## REQUEST
All of the data that follows should be retyped exactly, please, except the pictures.

## DATA SHOWN

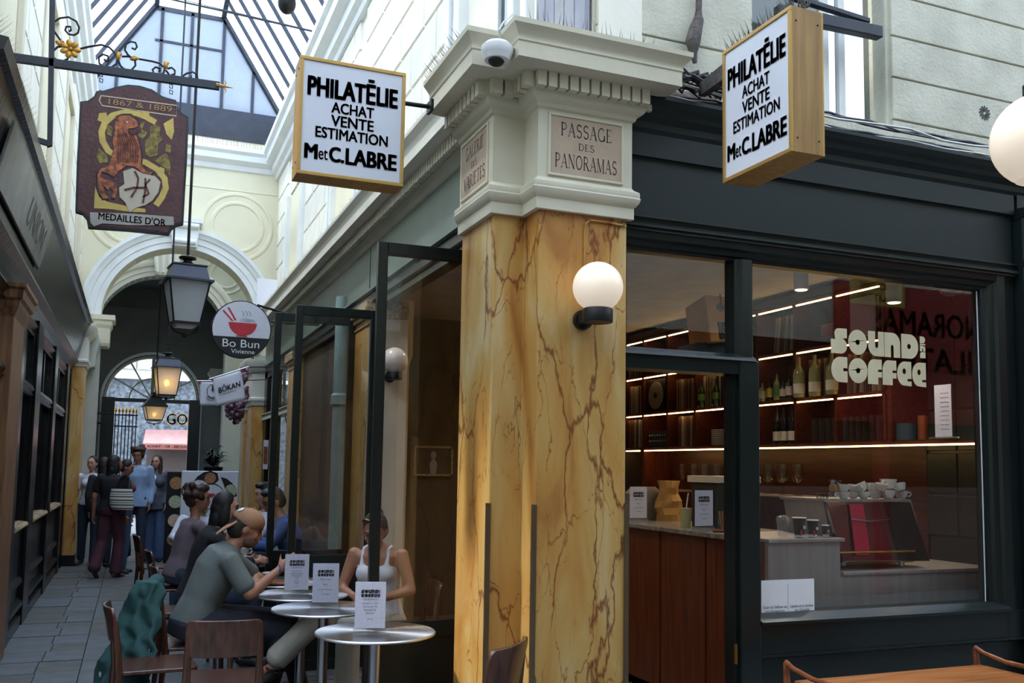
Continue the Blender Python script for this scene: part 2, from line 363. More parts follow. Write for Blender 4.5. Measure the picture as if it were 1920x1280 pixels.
# roman capitals drawn with thick and thin strokes and serifs
def _arc(cx, cy, rx, ry, a0, a1, n=12): return [(cx + rx * math.cos(math.radians(a0 + (a1 - a0) * i / n)), cy + ry * math.sin(math.radians(a0 + (a1 - a0) * i / n))) for i in range(n + 1)]
T, t = .13, .045
SER = {
 'A': (.85, [([(.08, 0), (.42, 1)], t), ([(.42, 1), (.76, 0)], T), ([(.2, .36), (.62, .36)], t)], [.08, .76], []),
 'C': (.8, [(_arc(.42, .5, .36, .5, 50, 310), .09)], [], []),
 'D': (.85, [([(.14, 0), (.14, 1)], T), ([(.14, .98)] + _arc(.35, .5, .42, .48, 80, -80) + [(.14, .02)], .08)], [.14], [.14]),
 'E': (.68, [([(.14, 0), (.14, 1)], T), ([(.14, .97), (.58, .97), (.58, .84)], t), ([(.14, .52), (.46, .52)], t), ([(.14, .03), (.62, .03), (.62, .18)], t)], [.14], [.14]),
 'G': (.88, [(_arc(.44, .5, .38, .5, 48, 345), .09), ([(.78, .02), (.78, .44)], T)], [], []),
 'I': (.32, [([(.16, 0), (.16, 1)], T)], [.16], [.16]),
 'L': (.66, [([(.14, 0), (.14, 1)], T), ([(.14, .03), (.6, .03), (.6, .2)], t)], [.14], [.14]),
 'M': (1.05, [([(.12, 0), (.14, 1)], t), ([(.14, 1), (.5, .05)], T), ([(.5, .05), (.88, 1)], t), ([(.88, 1), (.9, 0)], T)], [.12, .9], [.12, .9]),
 'N': (.9, [([(.12, 0), (.12, 1)], t), ([(.12, 1), (.76, 0)], T), ([(.76, 0), (.76, 1)], t)], [.12], [.12, .76]),
 'O': (.92, [(_arc(.46, .5, .38, .48, 0, 360, 24), .095)], [], []),
 'P': (.72, [([(.14, 0), (.14, 1)], T), ([(.14, .97)] + _arc(.32, .72, .3, .25, 85, -85) + [(.14, .47)], .075)], [.14], [.14]),
 'R': (.82, [([(.14, 0), (.14, 1)], T), ([(.14, .97)] + _arc(.32, .74, .28, .23, 85, -85) + [(.14, .5)], .07), ([(.36, .5), (.74, 0)], T)], [.14, .74], [.14]),
 'S': (.68, [(_arc(.34, .74, .24, .24, 25, 255, 10) + _arc(.34, .26, .26, .25, 80, -155, 10), .095)], [], []),
 'T': (.78, [([(.39, 0), (.39, 1)], T), ([(.06, .84), (.06, .97), (.72, .97), (.72, .84)], t)], [.39], []),
 'V': (.85, [([(.08, 1), (.42, 0)], T), ([(.42, 0), (.76, 1)], t)], [], [.08, .76]),
}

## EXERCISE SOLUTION
Continue the Blender Python script for this scene: part 2, from line 363. More parts follow. Write for Blender 4.5. Measure the picture as if it were 1920x1280 pixels.
# roman capitals drawn with thick and thin strokes and serifs
def _arc(cx, cy, rx, ry, a0, a1, n=12): return [(cx + rx * math.cos(math.radians(a0 + (a1 - a0) * i / n)), cy + ry * math.sin(math.radians(a0 + (a1 - a0) * i / n))) for i in range(n + 1)]
T, t = .13, .045
SER = {
 'A': (.85, [([(.08, 0), (.42, 1)], t), ([(.42, 1), (.76, 0)], T), ([(.2, .36), (.62, .36)], t)], [.08, .76], []),
 'C': (.8, [(_arc(.42, .5, .36, .5, 50, 310), .09)], [], []),
 'D': (.85, [([(.14, 0), (.14, 1)], T), ([(.14, .98)] + _arc(.35, .5, .42, .48, 80, -80) + [(.14, .02)], .08)], [.14], [.14]),
 'E': (.68, [([(.14, 0), (.14, 1)], T), ([(.14, .97), (.58, .97), (.58, .84)], t), ([(.14, .52), (.46, .52)], t), ([(.14, .03), (.62, .03), (.62, .18)], t)], [.14], [.14]),
 'G': (.88, [(_arc(.44, .5, .38, .5, 48, 345), .09), ([(.78, .02), (.78, .44)], T)], [], []),
 'I': (.32, [([(.16, 0), (.16, 1)], T)], [.16], [.16]),
 'L': (.66, [([(.14, 0), (.14, 1)], T), ([(.14, .03), (.6, .03), (.6, .2)], t)], [.14], [.14]),
 'M': (1.05, [([(.12, 0), (.14, 1)], t), ([(.14, 1), (.5, .05)], T), ([(.5, .05), (.88, 1)], t), ([(.88, 1), (.9, 0)], T)], [.12, .9], [.12, .9]),
 'N': (.9, [([(.12, 0), (.12, 1)], t), ([(.12, 1), (.76, 0)], T), ([(.76, 0), (.76, 1)], t)], [.12], [.12, .76]),
 'O': (.92, [(_arc(.46, .5, .38, .48, 0, 360, 24), .095)], [], []),
 'P': (.72, [([(.14, 0), (.14, 1)], T), ([(.14, .97)] + _arc(.32, .72, .3, .25, 85, -85) + [(.14, .47)], .075)], [.14], [.14]),
 'R': (.82, [([(.14, 0), (.14, 1)], T), ([(.14, .97)] + _arc(.32, .74, .28, .23, 85, -85) + [(.14, .5)], .07), ([(.36, .5), (.74, 0)], T)], [.14, .74], [.14]),
 'S': (.68, [(_arc(.34, .74, .24, .24, 25, 255, 10) + _arc(.34, .26, .26, .25, 80, -155, 10), .095)], [], []),
 'T': (.78, [([(.39, 0), (.39, 1)], T), ([(.06, .84), (.06, .97), (.72, .97), (.72, .84)], t)], [.39], []),
 'V': (.85, [([(.08, 1), (.42, 0)], T), ([(.42, 0), (.76, 1)], t)], [], [.08, .76]),
}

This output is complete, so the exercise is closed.